begin
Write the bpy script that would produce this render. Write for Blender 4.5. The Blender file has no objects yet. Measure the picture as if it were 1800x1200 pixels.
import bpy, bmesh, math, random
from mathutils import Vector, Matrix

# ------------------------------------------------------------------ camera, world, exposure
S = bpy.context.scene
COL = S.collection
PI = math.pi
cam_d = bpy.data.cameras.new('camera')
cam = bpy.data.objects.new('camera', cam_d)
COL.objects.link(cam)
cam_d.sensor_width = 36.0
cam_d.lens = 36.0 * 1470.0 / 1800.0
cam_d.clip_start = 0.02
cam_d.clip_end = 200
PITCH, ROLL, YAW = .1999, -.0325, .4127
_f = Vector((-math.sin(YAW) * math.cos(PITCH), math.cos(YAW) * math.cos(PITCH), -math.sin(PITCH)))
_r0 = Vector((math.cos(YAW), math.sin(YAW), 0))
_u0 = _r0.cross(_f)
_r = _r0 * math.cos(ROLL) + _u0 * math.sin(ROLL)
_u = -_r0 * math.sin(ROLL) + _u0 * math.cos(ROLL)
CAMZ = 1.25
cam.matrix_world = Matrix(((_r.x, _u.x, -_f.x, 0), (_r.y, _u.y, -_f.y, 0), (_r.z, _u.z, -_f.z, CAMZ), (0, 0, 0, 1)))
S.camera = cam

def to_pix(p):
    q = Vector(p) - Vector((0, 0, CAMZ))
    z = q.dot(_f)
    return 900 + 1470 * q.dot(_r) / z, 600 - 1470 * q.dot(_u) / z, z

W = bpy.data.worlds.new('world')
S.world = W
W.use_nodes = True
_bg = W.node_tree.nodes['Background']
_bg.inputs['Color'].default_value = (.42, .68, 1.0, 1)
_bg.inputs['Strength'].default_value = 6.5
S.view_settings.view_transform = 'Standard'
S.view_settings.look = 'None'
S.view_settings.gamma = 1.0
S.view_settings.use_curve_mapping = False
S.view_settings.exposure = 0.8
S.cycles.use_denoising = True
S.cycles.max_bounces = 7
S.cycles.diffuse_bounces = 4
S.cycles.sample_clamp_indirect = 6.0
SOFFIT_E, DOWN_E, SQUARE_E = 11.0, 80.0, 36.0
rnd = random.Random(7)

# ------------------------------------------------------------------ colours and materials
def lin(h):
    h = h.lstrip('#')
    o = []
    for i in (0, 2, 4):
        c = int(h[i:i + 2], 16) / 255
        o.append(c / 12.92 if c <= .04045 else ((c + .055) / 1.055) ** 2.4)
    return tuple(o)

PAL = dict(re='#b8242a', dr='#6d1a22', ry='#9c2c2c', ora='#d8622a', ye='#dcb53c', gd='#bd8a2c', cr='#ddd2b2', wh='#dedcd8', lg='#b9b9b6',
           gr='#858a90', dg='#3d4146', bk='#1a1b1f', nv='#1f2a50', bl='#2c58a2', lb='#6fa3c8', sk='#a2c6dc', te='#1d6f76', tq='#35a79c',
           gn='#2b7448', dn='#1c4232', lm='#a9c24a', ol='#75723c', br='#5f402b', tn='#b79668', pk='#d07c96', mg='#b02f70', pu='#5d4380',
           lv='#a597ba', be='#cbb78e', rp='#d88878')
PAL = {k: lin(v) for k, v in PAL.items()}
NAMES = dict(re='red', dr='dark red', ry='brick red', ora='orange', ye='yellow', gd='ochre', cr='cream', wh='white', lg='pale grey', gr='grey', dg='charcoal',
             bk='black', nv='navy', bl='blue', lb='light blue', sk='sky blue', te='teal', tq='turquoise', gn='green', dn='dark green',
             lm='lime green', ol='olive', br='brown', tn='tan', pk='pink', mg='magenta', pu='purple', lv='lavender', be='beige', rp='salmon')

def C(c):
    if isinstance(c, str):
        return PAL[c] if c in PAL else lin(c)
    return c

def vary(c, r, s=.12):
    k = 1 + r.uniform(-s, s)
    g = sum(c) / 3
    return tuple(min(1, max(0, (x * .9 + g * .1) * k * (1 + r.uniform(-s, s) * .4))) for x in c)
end
WORK TO BE COMPLETED:
Print, please, the lines from the first line of the material through the line that contains "return tuple(o)", exactly as written and with nothing added.

REPLY TO THE TASK:
Write the bpy script that would produce this render. Write for Blender 4.5. The Blender file has no objects yet. Measure the picture as if it were 1800x1200 pixels.
import bpy, bmesh, math, random
from mathutils import Vector, Matrix

# ------------------------------------------------------------------ camera, world, exposure
S = bpy.context.scene
COL = S.collection
PI = math.pi
cam_d = bpy.data.cameras.new('camera')
cam = bpy.data.objects.new('camera', cam_d)
COL.objects.link(cam)
cam_d.sensor_width = 36.0
cam_d.lens = 36.0 * 1470.0 / 1800.0
cam_d.clip_start = 0.02
cam_d.clip_end = 200
PITCH, ROLL, YAW = .1999, -.0325, .4127
_f = Vector((-math.sin(YAW) * math.cos(PITCH), math.cos(YAW) * math.cos(PITCH), -math.sin(PITCH)))
_r0 = Vector((math.cos(YAW), math.sin(YAW), 0))
_u0 = _r0.cross(_f)
_r = _r0 * math.cos(ROLL) + _u0 * math.sin(ROLL)
_u = -_r0 * math.sin(ROLL) + _u0 * math.cos(ROLL)
CAMZ = 1.25
cam.matrix_world = Matrix(((_r.x, _u.x, -_f.x, 0), (_r.y, _u.y, -_f.y, 0), (_r.z, _u.z, -_f.z, CAMZ), (0, 0, 0, 1)))
S.camera = cam

def to_pix(p):
    q = Vector(p) - Vector((0, 0, CAMZ))
    z = q.dot(_f)
    return 900 + 1470 * q.dot(_r) / z, 600 - 1470 * q.dot(_u) / z, z

W = bpy.data.worlds.new('world')
S.world = W
W.use_nodes = True
_bg = W.node_tree.nodes['Background']
_bg.inputs['Color'].default_value = (.42, .68, 1.0, 1)
_bg.inputs['Strength'].default_value = 6.5
S.view_settings.view_transform = 'Standard'
S.view_settings.look = 'None'
S.view_settings.gamma = 1.0
S.view_settings.use_curve_mapping = False
S.view_settings.exposure = 0.8
S.cycles.use_denoising = True
S.cycles.max_bounces = 7
S.cycles.diffuse_bounces = 4
S.cycles.sample_clamp_indirect = 6.0
SOFFIT_E, DOWN_E, SQUARE_E = 11.0, 80.0, 36.0
rnd = random.Random(7)

# ------------------------------------------------------------------ colours and materials
def lin(h):
    h = h.lstrip('#')
    o = []
    for i in (0, 2, 4):
        c = int(h[i:i + 2], 16) / 255
        o.append(c / 12.92 if c <= .04045 else ((c + .055) / 1.055) ** 2.4)
    return tuple(o)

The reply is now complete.